Four former Barclays bankers still face charges over the Qatari investment.

In 2008, to avoid a government bailout, Barclays took a £12bn loan from Qatar Holdings, which is owned by the state of Qatar.

Under that deal Barclays loaned £2.3bn back to Qatar Holdings.

The SFO alleged that loan was used either directly, or indirectly, to buy shares in Barclays, which the SFO said was “unlawful financial assistance”.

They were the first charges to be faced by a British bank in relation to its conduct during the financial crisis.

Former chief executive John Varley, former senior investment banker Roger Jenkins, Thomas Kalaris, a former chief executive of Barclays’ wealth division, and Richard Boath, the ex-European head of financial institutions, were all charged by the Serious Fraud Office (SFO) in relation to the Qatari deal.
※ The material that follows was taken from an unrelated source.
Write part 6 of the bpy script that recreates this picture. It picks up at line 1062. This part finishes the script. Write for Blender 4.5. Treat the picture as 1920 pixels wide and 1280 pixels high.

Their trial is scheduled to start next year.


Analysis by Simon Jack, BBC Business Correspondent

Charges of fraud are a serious matter for a bank as a conviction can carry hefty financial and operational penalties – such as losing licences to operate in important overseas markets.

So today’s instruction by a crown court judge to dismiss criminal charges against Barclays PLC and its operating subsidiary Barclays Bank is clearly good news for the bank.

The SFO has the right to appeal this decision and is expected to do so. Barclays stressed that the decision to dismiss charges against the bank would not affect criminal proceedings against four former executives – including former CEO John Varley – whose trial is expected to start in early 2019.

In 2013 Barclays was fined £50 million by the city watchdog in relation to the same Qatar fundraising. Barclays disputed the findings of the FCA at the time but that conversation was put on hold pending the criminal case against the bank which was thrown out today.